Wednesday, November 18, 2009

Imagined London by Anna Quindlen

One of THE best books to read on a plane to London. I have always loved Anna Quindlen's articles for Newsweek magazine and was disappointed when she gave up her Last Page column. Imagined London was written in 2004 and as Quindlen states in the second chapter, "this is the story of a woman and the city she loved before she had ever been there." It was only in 1995 that Quindlen visited London for the first time on a book tour. However, she had known her London from the literature that she devoured so voraciously.

Throughout the relatively short book we get insight into her favorite literature and the places she had previously visited only vicariously. We walk alongside Shakespeare, Austen, P.D. James, and Martin Amis. There is the statue of Sherlock Holmes outside the Baker Tube and of course Thackeray and Trollope. Many pages are given over to Dickens and his Little Dorritt and Galsworthy's
Forsyte Saga. In addition are woven historical references as she travels the city that has been so beloved by her.
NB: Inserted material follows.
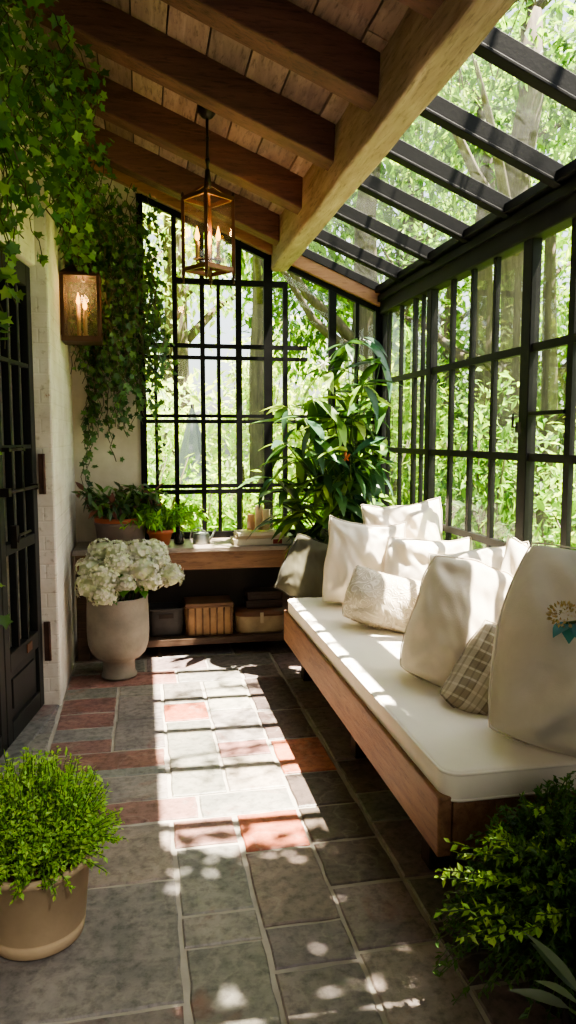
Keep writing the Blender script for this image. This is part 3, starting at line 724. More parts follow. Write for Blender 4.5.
# mattress
def mattress():
    root = thing('mattress', 'long white bench cushion with piped edges on the timber daybed', 'mattress', (1.31, 3.215, .405))
    bm = bmesh.new(); bmesh.ops.create_cube(bm, size=1)
    X, Y, Z = .885, 2.47, .098
    for v in bm.verts: v.co = Vector((v.co.x * X, v.co.y * Y, v.co.z * Z + Z / 2))
    ve = [e for e in bm.edges if abs(e.verts[0].co.z - e.verts[1].co.z) > .05]
    bmesh.ops.bevel(bm, geom=ve, offset=.06, segments=6, affect='EDGES', profile=.5)
    he = [e for e in bm.edges if abs(e.verts[0].co.z - e.verts[1].co.z) < 1e-4 and len(e.link_faces) == 2 and abs(e.link_faces[0].normal.z - e.link_faces[1].normal.z) > .5]
    bmesh.ops.bevel(bm, geom=he, offset=.014, segments=3, affect='EDGES', profile=.5)
    m = MB(); m.smooth = True; m.bm(bm); o = m.build('cushion_pad', M['mattress'], root)
    e = MB(); pts = []
    for cx, cy, a0 in ((1, 1, 0), (-1, 1, 90), (-1, -1, 180), (1, -1, 270)):
        for k in range(7):
            a = math.radians(a0 + 15 * k); pts.append((cx * (X / 2 - .06) + math.cos(a) * .057, cy * (Y / 2 - .06) + math.sin(a) * .057))
    for z in (.089, .009):
        e.tube([(x, y, z) for x, y in pts], .0055, 6, closed=True)
    e.build('piping', M['mattress'], root)
mattress()

# cushions
def cushion(label, c, w, h, t, yaw, tilt, roll, mat, seed=1, pinch=.10, sag=.25, wr=.010, piping=True, name='cushion', ear=.0, soft=.28):
    """local x width, z height, y thickness (front is -y); origin at the centre"""
    root = thing(name, label, 'cushion', c, group='cushions on the daybed')
    root.rotation_mode = 'QUATERNION'
    q = (Matrix.Rotation(math.radians(yaw), 4, 'Z') @ Matrix.Rotation(math.radians(tilt), 4, 'X') @ Matrix.Rotation(math.radians(roll), 4, 'Y')).to_quaternion()
    root.rotation_quaternion = q
    N = 30; idx = {}; V = []; F = []
    so = Vector((seed * 3.7, seed * 1.3, seed * 7.1))
    def pos(i, j, side):
        u = -1 + 2 * i / N; v = -1 + 2 * j / N
        px = pinch * (1 - v * v); pz = pinch * (1 - u * u)
        x = w / 2 * u * (1 - px * abs(u)) * (1 - soft + soft * math.sqrt(1 - v * v / 2) * 1.12); z = h / 2 * v * (1 - pz * abs(v)) * (1 - soft + soft * math.sqrt(1 - u * u / 2) * 1.12)
        k = max(0, (1 - u * u) * (1 - v * v)) ** .44
        th = t * .56 * k * (1 - sag * v)
        n1 = noise.noise(Vector((u * 1.8, v * 1.8, side * 2)) + so); n2 = noise.noise(Vector((u * 6 + v * 4, v * 2.2 - u * 1.5, side * 2)) + so * 2)
        # radial creases running in from the corners
        cu, cv = (1 if u > 0 else -1), (1 if v > 0 else -1)
        dx, dy = cu - u, cv - v; rr = math.hypot(dx, dy); an = math.atan2(abs(dy), abs(dx) + 1e-6)
        cr = math.sin(an * 9 + seed + n1 * 2) * math.exp(-((rr - .5) / .42) ** 2)
        th += k * (n1 * wr * 1.6 + n2 * wr * .8 + cr * wr * .9) * (1 if k > .05 else 0)
        y = side * th
        # floppy outline
        x += .012 * noise.noise(Vector((u * 2, v * 2, 3)) + so); z += .012 * noise.noise(Vector((u * 2, v * 2, 9)) + so)
        y += .018 * noise.noise(Vector((u * 1.3, v * 1.3, 15)) + so)
        if v > 0: z += ear * h * max(0, abs(u) - .45) * v
        return (x, y, z)
    for side in (-1, 1):
        for i in range(N + 1):
            for j in range(N + 1):
                b = i in (0, N) or j in (0, N)
                key = (i, j, 0 if b else side)
                if key not in idx: idx[key] = len(V); V.append(pos(i, j, 0 if b else side))
        for i in range(N):
            for j in range(N):
                q4 = []
                for a, b_ in ((i, j), (i + 1, j), (i + 1, j + 1), (i, j + 1)):
                    bb = a in (0, N) or b_ in (0, N); q4.append(idx[(a, b_, 0 if bb else side)])
                F.append(q4 if side == -1 else q4[::-1])
    m = MB(); m.smooth = True; m.add(V, F); m.build('cover', mat, root, subsurf=1)
    if piping:
        ring = [(i, 0) for i in range(N)] + [(N, j) for j in range(N)] + [(i, N) for i in range(N, 0, -1)] + [(0, j) for j in range(N, 0, -1)]
        e = MB(); e.tube([V[idx[(i, j, 0)]] for i, j in ring], .0028, 6, closed=True); e.build('seam', mat, root)
    return root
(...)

Imagined London is a tribute to a city that has one of the richest literary and historical pasts. It is not as detailed as Peter Ackroyd's London: a Biography that Quindlen references in the book. But that is not the purpose. It is a love story and written with all the passion a person who is drawn to London feel for the city. It will be read again when one feels that tugging need to bond with the city on the Thames.